What is required>
From the listing below, pull each line that includes "Python".

Start of Material for the task

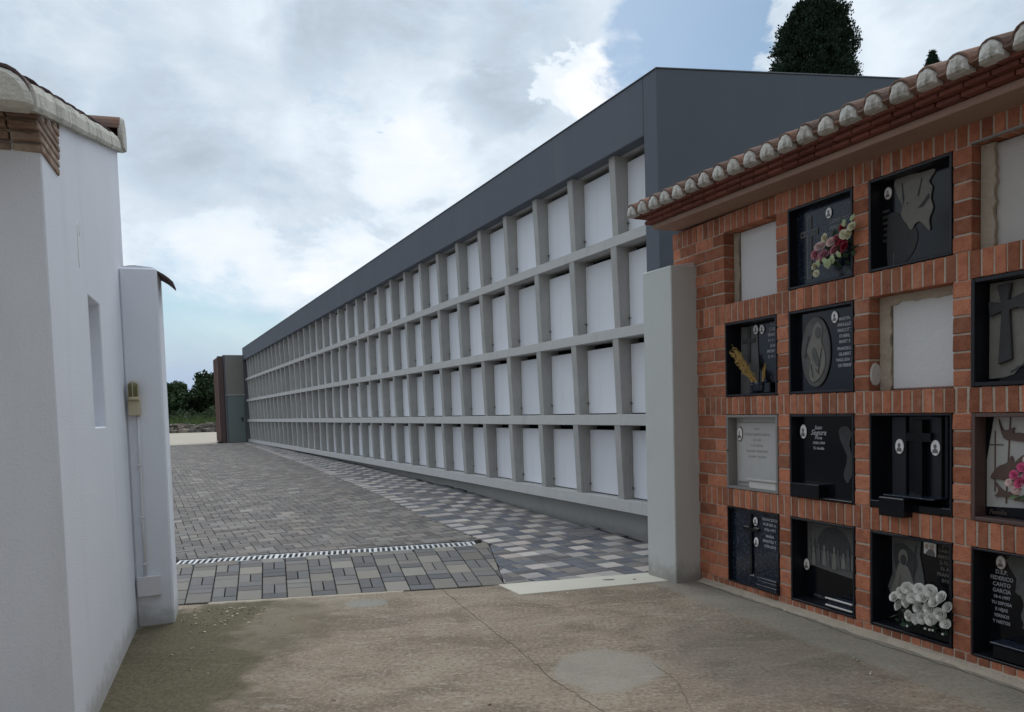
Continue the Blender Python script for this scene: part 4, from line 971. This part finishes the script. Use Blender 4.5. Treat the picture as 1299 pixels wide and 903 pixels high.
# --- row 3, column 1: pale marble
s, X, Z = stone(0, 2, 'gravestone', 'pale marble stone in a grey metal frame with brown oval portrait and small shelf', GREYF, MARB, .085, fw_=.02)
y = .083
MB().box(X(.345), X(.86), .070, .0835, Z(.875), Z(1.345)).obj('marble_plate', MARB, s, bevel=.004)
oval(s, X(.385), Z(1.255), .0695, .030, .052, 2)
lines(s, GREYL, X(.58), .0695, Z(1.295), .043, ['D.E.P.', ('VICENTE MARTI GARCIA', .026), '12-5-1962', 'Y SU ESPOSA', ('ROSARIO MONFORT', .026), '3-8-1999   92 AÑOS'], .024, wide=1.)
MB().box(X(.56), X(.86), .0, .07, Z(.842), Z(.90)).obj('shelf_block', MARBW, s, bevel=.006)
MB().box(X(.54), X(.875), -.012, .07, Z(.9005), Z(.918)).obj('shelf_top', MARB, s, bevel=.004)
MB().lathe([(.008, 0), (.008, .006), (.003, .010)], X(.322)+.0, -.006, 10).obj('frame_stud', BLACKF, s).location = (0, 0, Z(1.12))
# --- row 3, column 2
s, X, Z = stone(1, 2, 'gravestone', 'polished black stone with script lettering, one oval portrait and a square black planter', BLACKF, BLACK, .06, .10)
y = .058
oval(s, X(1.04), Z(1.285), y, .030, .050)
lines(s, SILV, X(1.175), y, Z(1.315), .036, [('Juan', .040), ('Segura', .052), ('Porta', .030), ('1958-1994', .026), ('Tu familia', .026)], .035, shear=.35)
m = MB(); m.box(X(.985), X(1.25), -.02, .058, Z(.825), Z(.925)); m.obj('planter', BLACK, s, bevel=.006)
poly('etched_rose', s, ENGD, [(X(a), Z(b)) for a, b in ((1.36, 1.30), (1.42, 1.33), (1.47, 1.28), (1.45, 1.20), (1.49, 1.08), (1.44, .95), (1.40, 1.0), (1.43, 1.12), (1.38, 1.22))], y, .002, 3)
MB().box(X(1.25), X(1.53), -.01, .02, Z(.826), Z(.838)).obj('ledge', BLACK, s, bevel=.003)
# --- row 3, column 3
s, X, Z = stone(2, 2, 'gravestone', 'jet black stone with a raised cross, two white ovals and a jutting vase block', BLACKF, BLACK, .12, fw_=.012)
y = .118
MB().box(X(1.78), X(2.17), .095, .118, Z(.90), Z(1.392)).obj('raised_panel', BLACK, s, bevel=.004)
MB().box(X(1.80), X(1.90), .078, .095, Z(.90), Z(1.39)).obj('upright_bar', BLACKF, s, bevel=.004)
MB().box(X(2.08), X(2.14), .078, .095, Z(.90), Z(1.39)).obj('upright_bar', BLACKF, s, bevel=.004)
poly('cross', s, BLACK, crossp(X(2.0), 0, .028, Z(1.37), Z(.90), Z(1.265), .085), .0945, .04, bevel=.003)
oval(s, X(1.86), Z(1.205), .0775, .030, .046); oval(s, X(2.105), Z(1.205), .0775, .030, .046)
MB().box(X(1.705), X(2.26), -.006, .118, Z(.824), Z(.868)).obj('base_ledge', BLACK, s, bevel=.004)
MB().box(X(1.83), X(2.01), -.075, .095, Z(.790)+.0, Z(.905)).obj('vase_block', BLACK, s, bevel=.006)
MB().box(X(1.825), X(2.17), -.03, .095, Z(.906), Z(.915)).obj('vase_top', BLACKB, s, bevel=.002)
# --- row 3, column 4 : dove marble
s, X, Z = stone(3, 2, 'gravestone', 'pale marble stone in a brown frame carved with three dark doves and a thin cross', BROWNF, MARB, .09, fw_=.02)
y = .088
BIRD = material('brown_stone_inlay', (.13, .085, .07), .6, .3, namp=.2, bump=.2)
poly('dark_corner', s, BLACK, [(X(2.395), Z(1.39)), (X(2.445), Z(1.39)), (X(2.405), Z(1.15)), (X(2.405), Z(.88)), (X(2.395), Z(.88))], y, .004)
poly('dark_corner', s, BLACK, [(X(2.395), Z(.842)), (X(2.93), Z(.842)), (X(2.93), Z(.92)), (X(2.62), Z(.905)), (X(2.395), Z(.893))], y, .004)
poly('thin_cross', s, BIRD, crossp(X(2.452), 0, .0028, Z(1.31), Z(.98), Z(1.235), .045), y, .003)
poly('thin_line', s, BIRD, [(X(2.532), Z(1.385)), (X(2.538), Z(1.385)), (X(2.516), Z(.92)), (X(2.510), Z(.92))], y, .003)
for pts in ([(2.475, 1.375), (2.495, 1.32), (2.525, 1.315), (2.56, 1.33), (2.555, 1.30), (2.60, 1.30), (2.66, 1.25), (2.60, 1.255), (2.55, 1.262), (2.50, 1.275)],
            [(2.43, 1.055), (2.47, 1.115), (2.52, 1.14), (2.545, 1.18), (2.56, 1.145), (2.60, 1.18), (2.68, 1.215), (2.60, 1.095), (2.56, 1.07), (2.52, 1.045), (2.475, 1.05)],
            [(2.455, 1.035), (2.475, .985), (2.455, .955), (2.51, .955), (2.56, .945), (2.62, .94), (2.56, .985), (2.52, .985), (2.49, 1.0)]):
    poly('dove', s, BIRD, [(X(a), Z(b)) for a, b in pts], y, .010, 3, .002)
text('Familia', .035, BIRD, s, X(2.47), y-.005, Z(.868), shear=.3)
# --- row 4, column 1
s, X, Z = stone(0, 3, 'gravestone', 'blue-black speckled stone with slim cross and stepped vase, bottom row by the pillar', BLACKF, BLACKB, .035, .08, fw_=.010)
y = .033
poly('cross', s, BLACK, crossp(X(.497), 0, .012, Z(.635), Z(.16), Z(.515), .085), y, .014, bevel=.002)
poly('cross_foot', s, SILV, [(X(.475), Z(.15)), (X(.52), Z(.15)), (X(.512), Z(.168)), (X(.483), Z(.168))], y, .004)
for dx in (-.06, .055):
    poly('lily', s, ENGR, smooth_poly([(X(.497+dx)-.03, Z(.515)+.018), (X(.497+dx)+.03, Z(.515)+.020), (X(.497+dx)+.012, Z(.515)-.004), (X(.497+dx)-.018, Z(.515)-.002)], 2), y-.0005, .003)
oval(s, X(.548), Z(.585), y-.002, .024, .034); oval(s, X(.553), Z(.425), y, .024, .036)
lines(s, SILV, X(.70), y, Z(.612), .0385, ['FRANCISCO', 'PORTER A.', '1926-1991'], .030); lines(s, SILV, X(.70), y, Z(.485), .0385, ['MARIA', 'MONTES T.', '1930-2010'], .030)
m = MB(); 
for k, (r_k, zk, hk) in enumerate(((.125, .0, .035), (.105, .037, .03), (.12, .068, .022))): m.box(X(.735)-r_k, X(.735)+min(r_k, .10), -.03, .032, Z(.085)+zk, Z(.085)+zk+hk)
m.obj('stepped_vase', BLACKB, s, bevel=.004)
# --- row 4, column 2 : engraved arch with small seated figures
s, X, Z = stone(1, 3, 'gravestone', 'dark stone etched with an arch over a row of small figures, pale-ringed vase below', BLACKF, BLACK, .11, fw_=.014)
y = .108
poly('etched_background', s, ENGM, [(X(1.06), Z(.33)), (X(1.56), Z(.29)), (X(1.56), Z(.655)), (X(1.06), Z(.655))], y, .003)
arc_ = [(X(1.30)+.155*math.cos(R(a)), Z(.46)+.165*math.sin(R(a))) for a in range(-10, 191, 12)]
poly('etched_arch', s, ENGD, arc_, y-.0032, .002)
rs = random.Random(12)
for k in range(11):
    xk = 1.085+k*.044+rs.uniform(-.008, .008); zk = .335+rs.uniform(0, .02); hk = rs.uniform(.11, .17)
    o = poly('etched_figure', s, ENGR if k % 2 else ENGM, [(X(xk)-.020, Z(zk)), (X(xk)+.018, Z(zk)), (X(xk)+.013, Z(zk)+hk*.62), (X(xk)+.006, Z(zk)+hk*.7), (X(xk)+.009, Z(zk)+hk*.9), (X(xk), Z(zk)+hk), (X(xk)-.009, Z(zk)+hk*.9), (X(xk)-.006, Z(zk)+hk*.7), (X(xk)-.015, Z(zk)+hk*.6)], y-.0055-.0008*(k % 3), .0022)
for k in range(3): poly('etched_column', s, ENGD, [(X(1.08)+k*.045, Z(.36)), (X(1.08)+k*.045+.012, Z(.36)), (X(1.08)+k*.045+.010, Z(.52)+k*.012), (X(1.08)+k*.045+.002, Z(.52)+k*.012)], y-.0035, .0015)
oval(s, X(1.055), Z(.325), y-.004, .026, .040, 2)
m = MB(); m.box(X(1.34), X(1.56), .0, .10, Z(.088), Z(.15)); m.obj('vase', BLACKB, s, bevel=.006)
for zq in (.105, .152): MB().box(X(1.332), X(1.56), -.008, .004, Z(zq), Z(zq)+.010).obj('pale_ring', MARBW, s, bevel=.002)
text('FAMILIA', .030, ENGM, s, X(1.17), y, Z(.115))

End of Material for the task
Start of Material for the task

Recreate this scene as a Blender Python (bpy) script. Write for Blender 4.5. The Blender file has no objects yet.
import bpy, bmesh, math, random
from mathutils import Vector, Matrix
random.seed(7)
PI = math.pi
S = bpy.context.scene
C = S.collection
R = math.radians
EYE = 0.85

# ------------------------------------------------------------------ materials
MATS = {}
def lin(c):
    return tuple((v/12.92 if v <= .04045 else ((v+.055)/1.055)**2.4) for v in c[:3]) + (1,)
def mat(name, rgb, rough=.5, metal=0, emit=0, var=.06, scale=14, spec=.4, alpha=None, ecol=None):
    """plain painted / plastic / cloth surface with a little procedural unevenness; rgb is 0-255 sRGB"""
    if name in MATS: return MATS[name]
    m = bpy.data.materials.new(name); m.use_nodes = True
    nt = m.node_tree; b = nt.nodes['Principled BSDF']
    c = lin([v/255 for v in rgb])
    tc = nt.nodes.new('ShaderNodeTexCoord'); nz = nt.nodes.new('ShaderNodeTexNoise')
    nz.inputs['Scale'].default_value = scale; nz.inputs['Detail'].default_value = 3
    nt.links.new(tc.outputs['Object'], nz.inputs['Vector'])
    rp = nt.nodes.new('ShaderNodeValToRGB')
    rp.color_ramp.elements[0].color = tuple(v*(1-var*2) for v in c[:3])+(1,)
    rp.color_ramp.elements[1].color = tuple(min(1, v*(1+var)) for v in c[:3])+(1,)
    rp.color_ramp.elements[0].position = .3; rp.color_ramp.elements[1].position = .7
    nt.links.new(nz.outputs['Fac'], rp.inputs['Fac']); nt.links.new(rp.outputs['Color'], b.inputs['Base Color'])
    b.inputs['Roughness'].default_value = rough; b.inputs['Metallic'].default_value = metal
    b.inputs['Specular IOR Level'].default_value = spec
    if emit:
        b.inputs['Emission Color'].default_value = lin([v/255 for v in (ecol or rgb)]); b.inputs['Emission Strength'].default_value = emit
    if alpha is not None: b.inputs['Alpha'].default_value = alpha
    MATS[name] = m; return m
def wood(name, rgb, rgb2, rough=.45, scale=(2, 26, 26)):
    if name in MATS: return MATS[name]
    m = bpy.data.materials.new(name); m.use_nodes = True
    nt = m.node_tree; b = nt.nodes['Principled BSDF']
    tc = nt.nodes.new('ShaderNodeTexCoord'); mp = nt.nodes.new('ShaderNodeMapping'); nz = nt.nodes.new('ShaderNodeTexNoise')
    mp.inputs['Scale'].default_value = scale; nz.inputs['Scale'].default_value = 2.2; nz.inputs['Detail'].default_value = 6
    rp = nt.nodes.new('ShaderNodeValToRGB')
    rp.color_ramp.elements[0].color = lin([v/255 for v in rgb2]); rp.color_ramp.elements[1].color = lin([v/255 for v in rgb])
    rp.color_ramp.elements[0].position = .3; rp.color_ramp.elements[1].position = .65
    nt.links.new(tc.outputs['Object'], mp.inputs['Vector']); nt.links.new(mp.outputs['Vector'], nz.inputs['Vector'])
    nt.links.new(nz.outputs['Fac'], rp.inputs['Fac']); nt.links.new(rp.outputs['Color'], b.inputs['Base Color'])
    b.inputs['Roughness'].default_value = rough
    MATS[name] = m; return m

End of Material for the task

Finished answer>
Continue the Blender Python script for this scene: part 4, from line 971. This part finishes the script. Use Blender 4.5. Treat the picture as 1299 pixels wide and 903 pixels high.
Recreate this scene as a Blender Python (bpy) script. Write for Blender 4.5. The Blender file has no objects yet.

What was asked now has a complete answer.